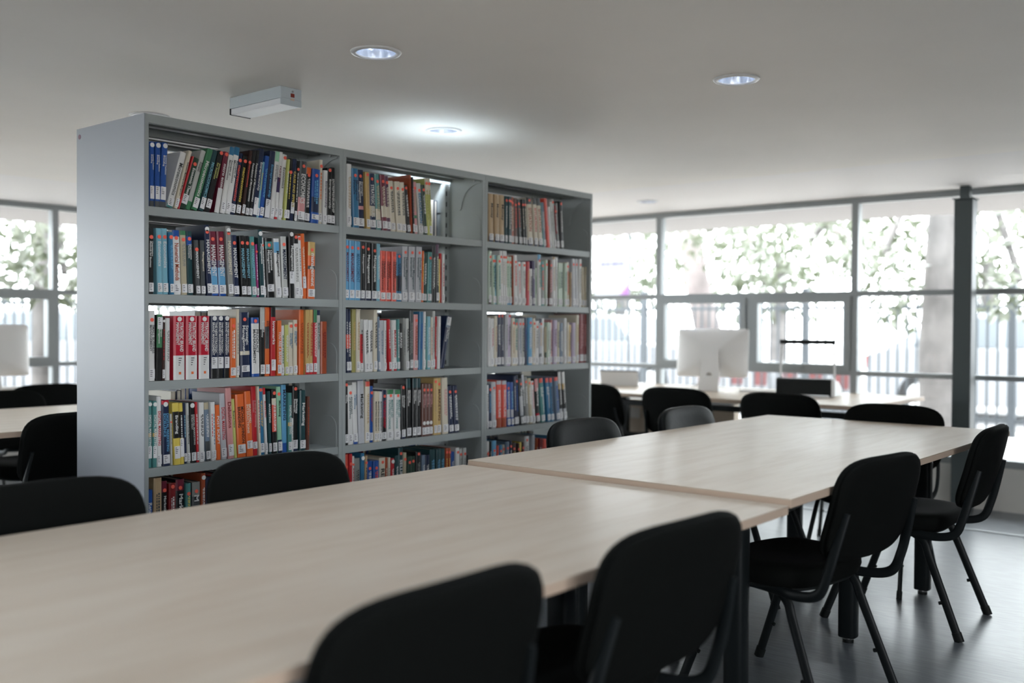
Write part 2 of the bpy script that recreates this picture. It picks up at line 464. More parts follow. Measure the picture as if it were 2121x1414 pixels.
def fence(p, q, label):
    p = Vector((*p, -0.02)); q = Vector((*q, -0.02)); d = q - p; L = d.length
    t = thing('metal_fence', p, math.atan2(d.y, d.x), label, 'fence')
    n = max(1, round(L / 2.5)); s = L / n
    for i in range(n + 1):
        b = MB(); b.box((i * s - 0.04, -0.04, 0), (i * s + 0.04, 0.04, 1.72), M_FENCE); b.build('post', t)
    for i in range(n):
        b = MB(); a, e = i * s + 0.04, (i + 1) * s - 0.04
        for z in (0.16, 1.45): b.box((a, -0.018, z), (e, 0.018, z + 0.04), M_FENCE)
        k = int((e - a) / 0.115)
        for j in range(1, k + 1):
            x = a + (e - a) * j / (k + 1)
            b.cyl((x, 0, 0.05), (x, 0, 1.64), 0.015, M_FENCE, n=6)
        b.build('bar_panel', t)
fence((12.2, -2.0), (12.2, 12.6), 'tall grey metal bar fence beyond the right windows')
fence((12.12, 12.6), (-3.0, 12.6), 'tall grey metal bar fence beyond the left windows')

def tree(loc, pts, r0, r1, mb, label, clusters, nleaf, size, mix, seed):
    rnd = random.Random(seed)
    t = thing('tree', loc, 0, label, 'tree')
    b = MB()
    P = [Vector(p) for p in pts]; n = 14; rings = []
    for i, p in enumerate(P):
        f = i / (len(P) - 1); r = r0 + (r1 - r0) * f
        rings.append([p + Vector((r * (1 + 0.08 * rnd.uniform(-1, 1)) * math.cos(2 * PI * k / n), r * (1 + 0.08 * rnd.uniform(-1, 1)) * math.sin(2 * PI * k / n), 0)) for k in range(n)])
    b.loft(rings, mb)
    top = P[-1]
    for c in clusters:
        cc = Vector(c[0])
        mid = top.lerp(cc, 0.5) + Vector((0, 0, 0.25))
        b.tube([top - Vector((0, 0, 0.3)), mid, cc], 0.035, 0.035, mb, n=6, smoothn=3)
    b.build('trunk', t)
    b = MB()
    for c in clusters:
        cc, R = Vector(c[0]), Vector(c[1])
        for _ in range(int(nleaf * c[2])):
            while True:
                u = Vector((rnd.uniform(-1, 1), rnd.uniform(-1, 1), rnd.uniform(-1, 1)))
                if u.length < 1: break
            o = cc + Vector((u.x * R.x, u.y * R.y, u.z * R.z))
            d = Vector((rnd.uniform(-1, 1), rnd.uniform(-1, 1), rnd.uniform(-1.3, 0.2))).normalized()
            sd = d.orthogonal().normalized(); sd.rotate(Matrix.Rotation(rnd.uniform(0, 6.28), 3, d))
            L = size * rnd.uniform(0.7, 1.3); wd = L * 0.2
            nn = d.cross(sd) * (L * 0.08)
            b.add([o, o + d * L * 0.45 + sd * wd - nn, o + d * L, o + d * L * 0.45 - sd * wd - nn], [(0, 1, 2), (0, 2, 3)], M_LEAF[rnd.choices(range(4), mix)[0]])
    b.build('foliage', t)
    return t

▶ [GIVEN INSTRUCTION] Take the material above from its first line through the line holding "fence((12.12, 12.6), (-3.0, 12.6), 'tall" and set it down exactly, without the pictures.

▶ [FINISHED EXERCISE]
Write part 2 of the bpy script that recreates this picture. It picks up at line 464. More parts follow. Measure the picture as if it were 2121x1414 pixels.
def fence(p, q, label):
    p = Vector((*p, -0.02)); q = Vector((*q, -0.02)); d = q - p; L = d.length
    t = thing('metal_fence', p, math.atan2(d.y, d.x), label, 'fence')
    n = max(1, round(L / 2.5)); s = L / n
    for i in range(n + 1):
        b = MB(); b.box((i * s - 0.04, -0.04, 0), (i * s + 0.04, 0.04, 1.72), M_FENCE); b.build('post', t)
    for i in range(n):
        b = MB(); a, e = i * s + 0.04, (i + 1) * s - 0.04
        for z in (0.16, 1.45): b.box((a, -0.018, z), (e, 0.018, z + 0.04), M_FENCE)
        k = int((e - a) / 0.115)
        for j in range(1, k + 1):
            x = a + (e - a) * j / (k + 1)
            b.cyl((x, 0, 0.05), (x, 0, 1.64), 0.015, M_FENCE, n=6)
        b.build('bar_panel', t)
fence((12.2, -2.0), (12.2, 12.6), 'tall grey metal bar fence beyond the right windows')
fence((12.12, 12.6), (-3.0, 12.6), 'tall grey metal bar fence beyond the left windows')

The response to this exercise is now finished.